General features of Rummy-style games
This section describes the common features of the Rummy-style games, including Gin, Canasta, Mah Jong, and games called Rummy.
Books
A book consists of at least three cards of the same rank or consecutive cards of the same suit. This is an almost universal pattern, although there exist minor variations, such as allowing only melds of the first type or requiring in melds of the second type that the cards are all of the same suit or that the cards are all of a different suit. In some games it is required that the melds of the second type contain at least four cards. Some games also feature wild cards, which can be used to represent any card in a meld. The number of wild cards in a meld may be restricted.
Deal
A fairly large number of cards is used. This varies from one standard deck upwards. There are, for example, games that use five standard decks plus some jokers shuffled together.

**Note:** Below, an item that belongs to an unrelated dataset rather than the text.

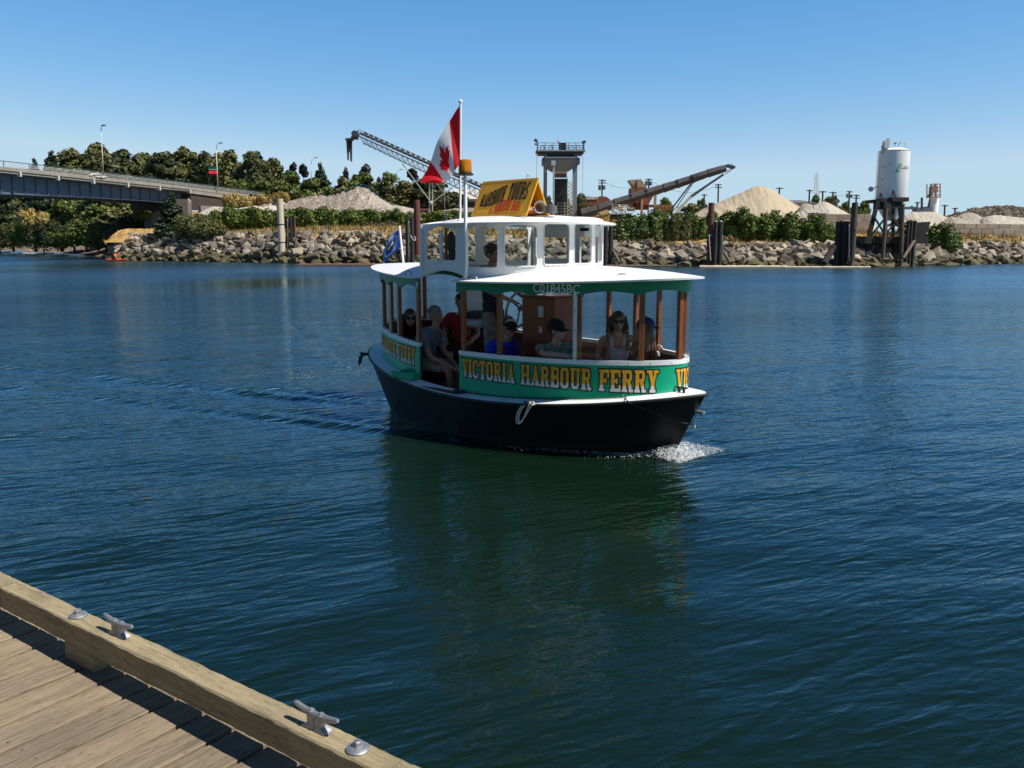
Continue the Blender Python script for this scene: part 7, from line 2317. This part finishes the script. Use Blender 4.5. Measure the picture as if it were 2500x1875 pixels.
q = MB(); q.box(fl3(2250, 512), (2.8, 2, .8)); q.bar(fl3(2232, 509), fl3(2268, 505), .2); q.bar(fl3(2251, 512), fl3(2251, 482), .25); q.bar(fl3(2210, 510), fl3(2228, 503), .2); q.box(fl3(2222, 508), (2.5, 1, .5)); q.build("side_equipment", M['girder'], fs_)

# ---- radio mast, power poles, wires
q = MB(); Ym = 300.0
def m3(x, y): return at(x, y, Ym)
for x in (1988.5, 1994, 1999): q.tube([m3(x, 487), m3(1994 + (x - 1994) * .6, 425)], .09, 4)
for k in range(12):
    y = 486 - k * 5; q.tube([m3(1988.5 + k * .2, y), m3(1999 - k * .2, y - 5)], .05, 4)
q.tube([m3(1994.5, 425), m3(1995, 417)], .08, 4); q.tube([m3(1988, 462), m3(1988, 432)], .07, 4)
tag(q.build("radio_mast", M['rail'], None), "slender lattice radio mast right of the big sand heap", "mast")
M['poletimber'] = mat('dark_pole_timber', (.07, .055, .045), (.045, .036, .03), 1, rough=.9)
poles = [("tall power pole with two crossarms and transformer between the loading tower and crusher", 1470, 438, 500, 130, 9, 2, True),
    ("power pole whose crossarm shows above the covered conveyor", 1584, 436, 470, 140, 8, 2, True),
    ("power pole on the left slope of the sand heap", 1754, 449, 500, 150, 8, 2, False),
    ("small distant power pole left of the sand heap", 1719.5, 474, 500, 200, 7, 1, False),
    ("power pole behind the crown of the big sand heap", 1903, 457.5, 475, 190, 9, 1, False),
    ("power pole left of the radio mast", 1976.5, 463, 490, 190, 8, 1, False),
    ("power pole immediately right of the radio mast", 2009, 466, 492, 190, 9, 1, False),
    ("power pole above the grey gravel cone", 2034, 468, 490, 190, 9, 1, False),
    ("power pole with transformer left of the tallest dock pile", 2074, 466, 496, 170, 7, 1, True),
    ("power pole right above the tallest dock pile", 2091, 475, 496, 180, 8, 2, False),
    ("distant power pole between the white silo and far silos", 2240, 493, 512, 220, 6, 1, False),
    ("distant power pole right of the far silos, nearer to them", 2307, 500, 523, 200, 8, 1, False),
    ("distant power pole furthest right above the block wall", 2332, 507, 523, 200, 7, 1, False),
    ("faint distant power pole right of the loading tower's cable", 1421.5, 473, 500, 200, 6, 1, False)]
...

Each player is dealt 10 cards, not exhausting the entire deck. The rest of the deck is placed face down to form the stock. There is also a face-up pile called the discard pile, which may be initially empty, or it can contain one card, which is turned from the stock.
The Play
In each turn, a player may either take the top card of the stock, or some portion of the discard pile. (Depending on the game, for example the entire pile, or only the top card.) There may be further requirements that restrict taking cards from the pile, for example, you may have to meld the top card of the pile in order to take it.
After you take card(s), you may, depending on the game, make melds and add cards into existing melds by placing the cards that form a meld face-up on the table. In some games, the distinction between your own melds and other players' melds is made, and you may be allowed to add cards only into your own melds. Some games do not make this distinction. Some games allow melding only at the end of the hand.
You end your turn by placing a card from your hand on the top of the discard pile, and the turn passes to the next player. The next player is usually the one in your left, but some games allow anyone steal a turn if they can make certain types of melds with the top card of the discard pile.